To establish that he received ineffective assistance of counsel, Rodriguez must
show that (1) counsel’s performance fell below an objective standard of
reasonableness and (2) there is a reasonable probability that, but for counsel’s errors,
the result of the proceeding would have been different. See Strickland v. Washington,
466 U.S. 668, 687-88, 694 (1984). The party alleging ineffective assistance has the
burden to develop facts and details necessary to support the claim. See Jackson v.
State, 877 S.W.2d 768, 771 (Tex. Crim. App. 1994). A party asserting an ineffective-
assistance claim must overcome the “strong presumption that counsel’s conduct fell
within the wide range of reasonable professional assistance.” Thompson v. State, 9
S.W.3d 808, 813 (Tex. Crim. App. 1999) (citations omitted). An appellant’s failure
to make either of the required showings defeats the claim of ineffective assistance.
Rylander v. State, 101 S.W.3d 107, 110 (Tex. Crim. App. 2003).
Before a defendant is entitled to a hearing on his motion for new trial alleging
ineffective assistance of counsel, he “must allege sufficient facts from which a trial
28 court could reasonably conclude both that counsel failed to act as a reasonably
competent attorney and that, but for counsel’s failure, there is a reasonable likelihood
that the outcome of his trial would have been different.” Smith v. State, 286 S.W.3d
333, 340-41 (Tex. Crim. App. 2009) (emphasis omitted). The reasonableness of
counsel’s choices generally involves facts that do not appear in the record, so the
record will generally be insufficient to show that counsel’s representation was so
deficient as to meet the first prong of the Strickland test. Id. at 341 (quoting Mitchell
v. State, 68 S.W.3d 640, 642 (Tex. Crim. App. 2002)). Therefore, we must determine
whether defendant’s motion for new trial and supporting affidavit “allege facts that
would reasonably show that his counsel’s representation fell below the standard of
professional norms and that there is a reasonable probability that, but for his
counsel’s conduct, the result of the proceeding would have been different.” Id.
(citing Strickland, 466 U.S. at 687).
In his motion for new trial, Rodriguez alleged that trial counsel was ineffective
by failing to object to a false statement made by the State during closing arguments.

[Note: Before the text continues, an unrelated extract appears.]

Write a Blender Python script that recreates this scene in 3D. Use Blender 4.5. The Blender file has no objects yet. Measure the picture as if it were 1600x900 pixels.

Rodriguez’s only support for his motion for new trial was a two-page affidavit
verified by his trial attorney. “An affidavit attached to a motion for new trial is not
evidence and it must be presented at a hearing on the motion and admitted into
evidence to be considered on appeal.” See Broussard v. State, No. 09-20-00259-CR,
2022 WL 2056388, at *5 (Tex. App.—Beaumont June 8, 2022, no pet.) (mem. op.,
29 not designated for publication); see also Rouse v. State, 300 S.W.3d 754, 762 (Tex.
Crim. App. 2009). With a silent record, we must presume that counsel’s conduct
falls within the wide range of reasonable representation. See Strickland, 466 U.S. at
689; Bone v. State, 77 S.W.3d 828, 833 (Tex. Crim. App. 2002); Broussard, 2022
WL 2056388, at *6. There is also nothing in the record showing that trial counsel’s
actions were so outrageous that no competent attorney would have engaged in them.
See Strickland, 466 U.S. at 687. We conclude Rodriguez failed to establish that the
defense attorney’s performance was deficient. We overrule issue four.
CONCLUSION
Having overruled all of Rodriguez’s issues on appeal, we affirm the trial
court’s judgment.
AFFIRMED.
JAY WRIGHT Justice
Submitted on January 30, 2024 Opinion Delivered July 31, 2024 Do Not Publish
Before Johnson, Wright and Chambers, JJ.